Eva Holtmann, Bantry Bay Productions

 

Glück im Unglück: Nach 46 Drehtagen in Hamburg blieb reichlich Zeit für einen ersten Rohschnitt ohne Mittelmeer-Szenen, ehe im Oktober zwei Wochen Dreh im Wassertank-Studio auf Malta sowie ein paar Tage auf offener See folgten. "Da wir nicht genügend Mittel hatten, die Segelyacht von Hamburg nach Malta zu bringen, brauchten wir zwei, die genau gleich aussahen", so Holtmann. "Und es musste eine sein, die mit fünf Leuten an Bord in den Wassertank passte." Was für die Produzentin freilich noch schwerer wog als Logistik-Probleme, waren die eigenen Emotionen: "Es fühlte sich ebenso berührend wie absurd an, im Wassertank Szenen zu drehen, in denen Menschen ertrinken – wenn man weiß, dass im vor einem liegenden Mittelmeer jedes Jahr tausende Menschen auf ihrer Flucht ertrinken."

Vergleicht man die deutsche Adaption mit dem australischen Original, fallen sofort die Längenunterschiede auf: Statt vier Folgen à 50 Minuten nimmt sich das deutsche "Liberame" sechsmal 45 Minuten Zeit. Es wird weitaus mehr geredet und erklärt als im Original, wo vieles für sich steht, eher schnell und beiläufig erzählt wird. Die extrem starke Vorlage scheint durch aufgesetzt wirkende Dialoge und zusätzlich betonte Wendungen wie aus dem Soap-Lehrbuch etwas verwässert.
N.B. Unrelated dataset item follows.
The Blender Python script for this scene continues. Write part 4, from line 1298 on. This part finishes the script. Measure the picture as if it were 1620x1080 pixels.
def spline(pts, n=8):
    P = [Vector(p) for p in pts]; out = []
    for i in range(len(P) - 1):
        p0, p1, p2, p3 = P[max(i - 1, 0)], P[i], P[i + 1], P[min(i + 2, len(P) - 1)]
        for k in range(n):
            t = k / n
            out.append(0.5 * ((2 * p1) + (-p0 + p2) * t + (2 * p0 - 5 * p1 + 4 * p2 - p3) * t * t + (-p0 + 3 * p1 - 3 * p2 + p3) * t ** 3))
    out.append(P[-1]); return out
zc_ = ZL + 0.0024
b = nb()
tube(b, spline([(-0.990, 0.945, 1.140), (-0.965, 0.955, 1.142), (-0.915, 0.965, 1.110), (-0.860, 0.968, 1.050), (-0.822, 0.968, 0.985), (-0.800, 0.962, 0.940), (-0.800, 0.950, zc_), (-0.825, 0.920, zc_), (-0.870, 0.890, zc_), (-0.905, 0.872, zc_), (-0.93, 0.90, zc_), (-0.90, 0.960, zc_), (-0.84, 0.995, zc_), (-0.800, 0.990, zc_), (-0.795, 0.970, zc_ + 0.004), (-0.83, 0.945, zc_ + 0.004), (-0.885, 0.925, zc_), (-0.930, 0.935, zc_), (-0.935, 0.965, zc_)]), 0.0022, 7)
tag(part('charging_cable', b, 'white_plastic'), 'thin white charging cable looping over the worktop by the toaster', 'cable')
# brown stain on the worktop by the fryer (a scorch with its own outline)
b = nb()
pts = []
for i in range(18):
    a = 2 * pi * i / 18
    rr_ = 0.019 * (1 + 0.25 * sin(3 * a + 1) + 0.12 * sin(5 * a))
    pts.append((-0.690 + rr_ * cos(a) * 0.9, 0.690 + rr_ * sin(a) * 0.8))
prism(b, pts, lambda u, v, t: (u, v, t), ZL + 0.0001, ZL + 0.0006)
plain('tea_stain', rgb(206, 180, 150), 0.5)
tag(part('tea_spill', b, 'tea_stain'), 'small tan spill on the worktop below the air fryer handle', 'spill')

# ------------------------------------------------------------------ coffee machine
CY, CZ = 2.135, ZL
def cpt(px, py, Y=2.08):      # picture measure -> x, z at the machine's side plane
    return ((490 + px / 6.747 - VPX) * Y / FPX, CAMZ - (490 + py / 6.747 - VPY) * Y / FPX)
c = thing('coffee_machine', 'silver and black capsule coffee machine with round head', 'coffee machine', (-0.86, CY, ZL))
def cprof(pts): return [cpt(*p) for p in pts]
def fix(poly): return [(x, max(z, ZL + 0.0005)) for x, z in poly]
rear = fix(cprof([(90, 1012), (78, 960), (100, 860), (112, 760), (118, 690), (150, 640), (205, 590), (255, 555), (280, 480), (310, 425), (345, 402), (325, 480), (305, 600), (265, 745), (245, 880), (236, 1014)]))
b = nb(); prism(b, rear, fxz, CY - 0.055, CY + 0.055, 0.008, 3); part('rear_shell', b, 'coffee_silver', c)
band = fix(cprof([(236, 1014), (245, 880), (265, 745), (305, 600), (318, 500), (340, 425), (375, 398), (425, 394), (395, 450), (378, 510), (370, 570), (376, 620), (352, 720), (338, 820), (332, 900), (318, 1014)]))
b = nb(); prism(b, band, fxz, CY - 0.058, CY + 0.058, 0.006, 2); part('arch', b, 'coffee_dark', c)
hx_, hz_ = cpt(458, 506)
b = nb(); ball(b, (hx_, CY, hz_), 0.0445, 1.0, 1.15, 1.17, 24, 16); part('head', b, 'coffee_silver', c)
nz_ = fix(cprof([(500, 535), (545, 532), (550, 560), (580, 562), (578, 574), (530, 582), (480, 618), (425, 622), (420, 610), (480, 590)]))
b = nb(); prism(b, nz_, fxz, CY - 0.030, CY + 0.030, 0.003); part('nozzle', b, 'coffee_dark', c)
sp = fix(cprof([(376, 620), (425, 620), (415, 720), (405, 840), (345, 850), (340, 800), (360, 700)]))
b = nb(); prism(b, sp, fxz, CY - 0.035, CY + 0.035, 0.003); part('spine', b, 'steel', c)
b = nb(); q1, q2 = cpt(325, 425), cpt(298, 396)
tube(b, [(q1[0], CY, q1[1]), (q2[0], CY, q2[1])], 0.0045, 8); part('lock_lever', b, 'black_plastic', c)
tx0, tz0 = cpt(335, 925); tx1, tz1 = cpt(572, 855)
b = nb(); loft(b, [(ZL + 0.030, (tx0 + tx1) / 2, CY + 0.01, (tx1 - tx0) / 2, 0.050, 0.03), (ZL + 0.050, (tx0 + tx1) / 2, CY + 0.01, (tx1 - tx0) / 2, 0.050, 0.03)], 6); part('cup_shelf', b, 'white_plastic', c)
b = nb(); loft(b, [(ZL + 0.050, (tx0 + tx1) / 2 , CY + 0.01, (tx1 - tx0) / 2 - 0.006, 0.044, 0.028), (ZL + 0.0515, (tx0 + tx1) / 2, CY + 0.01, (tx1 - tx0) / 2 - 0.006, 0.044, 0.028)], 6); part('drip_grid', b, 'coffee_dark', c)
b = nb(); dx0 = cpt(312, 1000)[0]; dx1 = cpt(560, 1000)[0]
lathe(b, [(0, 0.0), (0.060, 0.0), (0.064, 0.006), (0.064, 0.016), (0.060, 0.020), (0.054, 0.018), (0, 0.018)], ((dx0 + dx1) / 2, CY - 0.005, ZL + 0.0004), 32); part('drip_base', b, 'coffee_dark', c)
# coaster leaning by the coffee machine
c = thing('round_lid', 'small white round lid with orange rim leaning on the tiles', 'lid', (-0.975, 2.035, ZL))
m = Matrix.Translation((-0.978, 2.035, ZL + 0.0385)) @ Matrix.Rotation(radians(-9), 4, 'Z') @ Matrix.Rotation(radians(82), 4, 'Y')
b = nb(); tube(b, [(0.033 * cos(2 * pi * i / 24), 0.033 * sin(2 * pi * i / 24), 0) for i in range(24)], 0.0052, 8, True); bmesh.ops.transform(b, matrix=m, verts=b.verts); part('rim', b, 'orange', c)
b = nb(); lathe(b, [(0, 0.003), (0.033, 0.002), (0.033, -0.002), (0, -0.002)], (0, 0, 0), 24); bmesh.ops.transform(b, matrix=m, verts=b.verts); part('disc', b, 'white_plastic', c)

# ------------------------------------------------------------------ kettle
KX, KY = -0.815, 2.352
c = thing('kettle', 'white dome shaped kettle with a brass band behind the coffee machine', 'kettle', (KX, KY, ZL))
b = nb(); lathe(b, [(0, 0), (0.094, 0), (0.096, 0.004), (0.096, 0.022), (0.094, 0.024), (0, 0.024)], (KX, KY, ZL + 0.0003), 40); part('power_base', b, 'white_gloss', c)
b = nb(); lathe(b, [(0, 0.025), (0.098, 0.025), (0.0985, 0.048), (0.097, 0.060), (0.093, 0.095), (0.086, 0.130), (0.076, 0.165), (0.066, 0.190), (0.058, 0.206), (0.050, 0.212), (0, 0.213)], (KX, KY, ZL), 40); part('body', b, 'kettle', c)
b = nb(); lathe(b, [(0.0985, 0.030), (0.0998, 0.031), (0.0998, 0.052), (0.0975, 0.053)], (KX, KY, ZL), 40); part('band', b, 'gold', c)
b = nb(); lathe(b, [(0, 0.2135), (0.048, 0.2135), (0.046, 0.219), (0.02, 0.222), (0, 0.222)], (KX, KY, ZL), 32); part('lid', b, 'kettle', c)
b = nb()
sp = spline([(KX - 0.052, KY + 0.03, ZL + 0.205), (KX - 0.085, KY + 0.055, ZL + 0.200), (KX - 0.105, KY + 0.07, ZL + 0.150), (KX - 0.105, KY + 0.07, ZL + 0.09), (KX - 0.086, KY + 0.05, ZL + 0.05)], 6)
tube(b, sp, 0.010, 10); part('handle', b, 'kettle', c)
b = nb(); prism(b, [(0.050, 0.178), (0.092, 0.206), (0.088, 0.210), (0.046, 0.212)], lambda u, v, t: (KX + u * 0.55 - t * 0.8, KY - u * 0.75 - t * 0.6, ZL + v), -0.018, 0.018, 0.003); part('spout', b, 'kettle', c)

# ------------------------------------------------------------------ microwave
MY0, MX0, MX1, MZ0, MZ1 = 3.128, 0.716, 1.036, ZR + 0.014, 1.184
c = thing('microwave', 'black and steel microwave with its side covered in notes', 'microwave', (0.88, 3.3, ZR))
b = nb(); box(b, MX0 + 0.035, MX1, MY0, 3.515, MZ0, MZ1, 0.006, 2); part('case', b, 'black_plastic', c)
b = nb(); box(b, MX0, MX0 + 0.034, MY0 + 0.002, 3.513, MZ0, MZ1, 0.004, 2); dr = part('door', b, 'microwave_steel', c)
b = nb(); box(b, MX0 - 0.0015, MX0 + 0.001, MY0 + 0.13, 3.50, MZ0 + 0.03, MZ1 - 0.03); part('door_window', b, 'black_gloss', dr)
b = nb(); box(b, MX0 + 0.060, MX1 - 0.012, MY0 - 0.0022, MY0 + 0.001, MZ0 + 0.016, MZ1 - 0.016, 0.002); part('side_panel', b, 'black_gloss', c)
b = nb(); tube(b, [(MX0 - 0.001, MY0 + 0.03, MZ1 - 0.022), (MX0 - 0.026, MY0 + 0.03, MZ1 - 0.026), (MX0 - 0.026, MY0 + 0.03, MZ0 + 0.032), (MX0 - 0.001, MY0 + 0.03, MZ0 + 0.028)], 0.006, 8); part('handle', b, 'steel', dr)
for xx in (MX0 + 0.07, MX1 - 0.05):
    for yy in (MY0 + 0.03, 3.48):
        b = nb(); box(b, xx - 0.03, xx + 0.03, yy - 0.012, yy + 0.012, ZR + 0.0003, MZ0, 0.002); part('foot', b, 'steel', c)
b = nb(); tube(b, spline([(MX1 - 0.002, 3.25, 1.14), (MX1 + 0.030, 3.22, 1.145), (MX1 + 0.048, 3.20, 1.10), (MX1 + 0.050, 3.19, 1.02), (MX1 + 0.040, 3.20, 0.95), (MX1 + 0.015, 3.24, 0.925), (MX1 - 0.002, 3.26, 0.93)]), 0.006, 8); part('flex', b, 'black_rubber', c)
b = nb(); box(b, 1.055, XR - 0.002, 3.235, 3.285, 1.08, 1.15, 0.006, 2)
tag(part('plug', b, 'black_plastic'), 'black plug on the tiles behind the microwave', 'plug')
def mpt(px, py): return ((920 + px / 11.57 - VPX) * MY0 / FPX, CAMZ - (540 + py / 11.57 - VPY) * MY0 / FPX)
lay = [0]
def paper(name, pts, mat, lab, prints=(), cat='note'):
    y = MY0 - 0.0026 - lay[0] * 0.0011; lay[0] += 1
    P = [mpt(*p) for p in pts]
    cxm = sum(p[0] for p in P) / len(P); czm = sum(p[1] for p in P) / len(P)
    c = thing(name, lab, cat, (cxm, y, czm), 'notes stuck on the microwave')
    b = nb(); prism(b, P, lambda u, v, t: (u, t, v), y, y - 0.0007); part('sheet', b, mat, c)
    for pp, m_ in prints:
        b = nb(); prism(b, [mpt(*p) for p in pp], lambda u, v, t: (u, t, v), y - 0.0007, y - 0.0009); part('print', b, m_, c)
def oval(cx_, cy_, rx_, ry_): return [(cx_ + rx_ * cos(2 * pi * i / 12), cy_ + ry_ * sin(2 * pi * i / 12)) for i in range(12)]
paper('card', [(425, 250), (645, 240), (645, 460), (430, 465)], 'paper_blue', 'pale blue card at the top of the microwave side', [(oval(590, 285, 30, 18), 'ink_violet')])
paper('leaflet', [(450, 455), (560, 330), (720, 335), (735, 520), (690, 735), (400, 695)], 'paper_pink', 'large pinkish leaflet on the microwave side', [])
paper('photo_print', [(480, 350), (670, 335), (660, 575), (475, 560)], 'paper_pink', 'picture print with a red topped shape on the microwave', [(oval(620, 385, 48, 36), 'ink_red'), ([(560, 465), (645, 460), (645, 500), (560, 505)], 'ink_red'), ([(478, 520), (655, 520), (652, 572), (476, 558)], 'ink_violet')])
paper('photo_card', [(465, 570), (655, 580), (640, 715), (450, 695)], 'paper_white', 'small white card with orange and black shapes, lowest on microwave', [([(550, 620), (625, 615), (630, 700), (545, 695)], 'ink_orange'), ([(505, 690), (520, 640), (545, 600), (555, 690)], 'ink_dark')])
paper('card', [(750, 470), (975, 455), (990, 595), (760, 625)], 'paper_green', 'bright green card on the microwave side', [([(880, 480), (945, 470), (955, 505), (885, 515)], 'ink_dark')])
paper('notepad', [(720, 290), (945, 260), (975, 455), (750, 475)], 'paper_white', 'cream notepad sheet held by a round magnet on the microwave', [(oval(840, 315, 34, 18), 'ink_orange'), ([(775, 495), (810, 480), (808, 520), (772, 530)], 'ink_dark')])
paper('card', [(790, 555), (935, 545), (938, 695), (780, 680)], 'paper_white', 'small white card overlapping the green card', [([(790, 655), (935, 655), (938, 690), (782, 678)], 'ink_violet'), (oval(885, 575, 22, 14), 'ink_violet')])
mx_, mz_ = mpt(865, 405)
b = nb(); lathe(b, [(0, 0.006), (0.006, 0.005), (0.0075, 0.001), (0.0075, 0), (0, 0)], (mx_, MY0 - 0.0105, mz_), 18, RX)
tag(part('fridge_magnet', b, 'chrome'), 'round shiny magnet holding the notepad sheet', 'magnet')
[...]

Ob das für deutsche Sender, die ihr Publikum immer noch gern unterschätzen, wohl so sein muss? "Wir haben uns für sechs Folgen entschieden, weil wir mehr Zeit haben wollten, um allen Figuren genug Raum zu geben", antwortet Eva Holtmann. "Uns war es wichtig, dass die deutsche Familie und die Geflüchteten gleichwertig erzählt werden. Dass wir eben einen Blick aufmachen für die unterschiedlichen Situationen, in denen sich Geflüchtete befinden: Was ist nach dem großen Flüchtlingsstrom mit den Menschen in Deutschland passiert? Wie leben sie, wie ist ihr Geflüchtetenstatus, was sind ihre Themen? Wir haben versucht, diese Aspekte der Geflüchteten noch mehr mitzuerzählen."

Während das ZDF ausschließlich die Rechte für den deutschsprachigen Raum erworben hat, kümmert sich Universal International Studios nun auch um den Weltvertrieb von "Liberame". Bantry Bay betritt mit einer solchen internationalen Koproduktion neues Terrain. "Es hat großen Spaß gemacht, ein so komplexes, internationales Projekt zu produzieren. Das wollen wir künftig gern öfter tun", sagt Holtmann. Ihrem Hauptgesellschafter Beta Film dürfte das noch besser gefallen, wenn solche Projekte künftig innerhalb des eigenen Konzerns entstehen. Schließlich verfügt man über ein großes Netzwerk an internationalen Produktionsfirmen und Stoffen, dessen Wertschöpfung sich durch wechselseitige Adaptionen vertiefen ließe.

"Liberame – Nach dem Sturm" läuft am 5. und 7. September jeweils ab 20:15 Uhr im ZDF und ist bereits in der ZDF-Mediathek abrufbar.